Archive for the ‘Library: C/WMARS interlibrary loan’ Category

54. “Blindness,” José Saramago

August 20, 2009 Leave a comment

Really interesting, but very problematic– frequently sexist and blindness exists only as a metaphor for the worst side of human nature. People who experience this white blindness quickly become animals, shitting their beds, hording food, lashing out violently. In fact, the author has them referring to one another as animals: when one character asks the other his name, he responds “what use would names be to us, no dog recognizes another dog” by name (52). So throughout the story, people are referred to by a descriptor. Predictably, the married women are referred to as [whoever’s] wife, and not as autonomous beings. Even the doctor’s wife, whom I will refer to as the woman who could see, is nothing more than her husband’s job.

Liat Ben-Moshe breaks down the problematic theme of blindness in “Disability Studies Quarterly.” I also came across a blog that asks What Sorts of People Should There Be? that comments on a few of the advertising techniques employed by the movie promoters.

Stylistically, Saramago does not use punctuation marks to set off dialog, nor does he use carriage returns. Paragraphs are often quite long. This makes the book difficult to put down, because there are very few natural pauses. I don’t mean difficult in a bad way, nor in an entirely positive way. It took some getting used to each time I returned to it, but once I figured it out, it kept me reading. It also augments the confusion of not yet having learnt how to navigate blind in a seeing world, as the speech sees to overlap and sometimes it is hard to sort out who is saying what.

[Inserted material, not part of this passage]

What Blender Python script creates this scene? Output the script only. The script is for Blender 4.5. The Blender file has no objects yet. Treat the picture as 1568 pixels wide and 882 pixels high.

I did find the book engrossing– while reading I experienced the odd blurring between life and reading and kept forgetting that neither my friend nor I were blind. In my defense, for a lot of the time that I was reading, he was sleeping half-sitting up in the same room, there but not seeing. Also in my defense, I am ridiculous and apparently don’t understand the difference between having your eyes shut and being physically unable to see.

Page count: 352
Page total: 22,864


46. “Big Fish,” Daniel Wallace

July 9, 2009 Leave a comment

I was pretty disappointed by this book. The sentence structure is really inconsistent and the very short sentences and fragments did nothing for me. If you enjoyed the movie, I would not recommend the book. The movie, however, is lyrical, sad, and exhilarating, so check it out.

Page count: 180
Page total: 20,588

39. “American Bee,” James Maguire

June 7, 2009 Leave a comment

This book is divided into sections on the 2004 bee, the history of spelling bees, profiles of past winners, profiles of five spellers-to-watch in the 2005 bee, and a play-by-play of the 2005 bee.

I was underwhelmed by this book. It felt like each part was written separately– there were a lot of repeated anecdotes.

This part cracked me up: In the mid-1800s, spelling bees were all the rage in New England, causing a New York Times reporter to ask, “could there be a more characteristic and illustrative comment upon the narrow, colorless intellectual and moral tone of the New England life of the New England life of the rural districts, which is now passing away, than the fact that they were driven to such an arid, barren resource as spelling for amusement!” (quoted on 62).

I also learned that one of the reasons that similarly-spelled words are pronounced so differently is that the pronunciations come to us from different parts of England. “Bury,” for example, is a Kent accent, where as “busy” is a London one. When the first US dictionary was written, many people railed against it. Joseph Priestly, who discovered oxygen, said it was “unsuitable to the genius of a free nation” to tell people what words mean, or how to spell them. Hilariously, back to our Puritan roots, Noah Webster defined “freedom” as “a violation of the rules of decorum.”